I listen to music alone, and I make it alone.

I would like to change this because I'd like to write for other artists one day, and co-writing can be important in that regard.

How do your work and your creativity relate to the world and what is the role of music in society?

Music has the incredible power to heal the listener, and we need that desperately in our world. I write about our world problems often, but it sometimes starts out as something personal for me, and I realize it has a double meaning pertaining to the world at large.

My song, "Beautiful Boy," which is on the album, started out as a song about my brother, who I lost a long time ago, and about how he was lost, and it ultimately became about the system at large that lets people slip through cracks.

It is to me an anthem about protecting youth, because although my brother didn't take his life, many things played a part in his death, and a lot of those things can be traced back to how our society works in the U.S.

Art can be a way of dealing with the big topics in life: Life, loss, death, love, pain, and many more. In which way and on which occasions has music – both your own or that of others - contributed to your understanding of these questions?

Music is the only thing that helped me begin to process the death of my brother, and difficult things like my father's addictive behavior growing up. I needed it so badly and I didn't even know it.

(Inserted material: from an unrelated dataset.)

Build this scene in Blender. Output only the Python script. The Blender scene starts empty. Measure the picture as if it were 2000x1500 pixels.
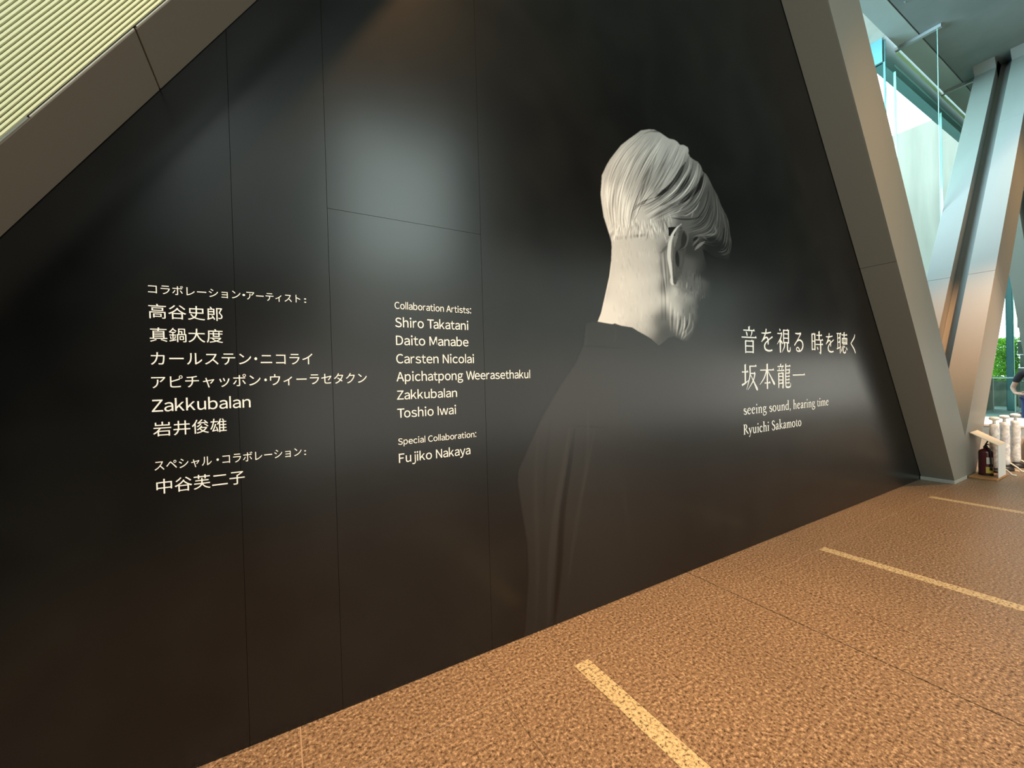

As far as other people's music--listening to Brandi Carlile for the first time was the whole catalyst for me learning guitar and writing. Without her, I don't know if I would have come to it.

It's two-fold with Brandi because I obviously became a huge fan, and her lyrics helped me process and learn about myself, which in turn helped me to keep writing and keep processing and learning about myself through my own writing. I owe a lot to her in many ways.

How do you see the connection between music and science and what can these two fields reveal about each other?

I don't know enough about science to really comment on this, but I will say that writing is the only known form of time travel, which is a big theme on my new album; there is a mysterious element to music that relates to the understanding of the universe, and that is what science tries to do. Maybe they are much more connected than we know.

I will always remember a quote I read over 10 years ago from Albert Einstein about Mozart; he said that Mozart's music "was so pure that it seemed to be ever-present in the universe, waiting to be discovered by the master."

Creativity can reach many different corners of our lives. Do you feel as though writing or performing a piece of music is inherently different from something like making a great cup of coffee? What do you express through music that you couldn't or wouldn't in more mundane tasks?

I express heavy emotions and complex questions through music, that I can't even really verbalize through speaking. Sometimes I think I am the most inarticulate person when I talk.

I am a very creative person though, and I don't always want to go there with music, so I create in other ways. Cooking and baking also stimulate my mind and challenge me, and also you get instant gratification from it because you get to eat something. I might have a cafe one day, not sure yet.

I went through a phase a long time ago where I had to decorate birdhouses. It was kind of crazy. I would buy all these pre-built bird houses, and I would sit with my glue gun and paint and decorate the crap out of them ...

Music is vibration in the air, captured by our ear drums. From your perspective as a creator and listener, do you have an explanation how it able to transmit such diverse and potentially deep messages?

I think we are all connected to the core of the universe, and that core is something that is not only present in the universe but is present in our spirits.

I think music resonates somehow with that core, and when we hear music we connect with the core of the universe, or the creator, or god, and arriving there must have something to do with vibration and sound--but again, I don't know enough about it.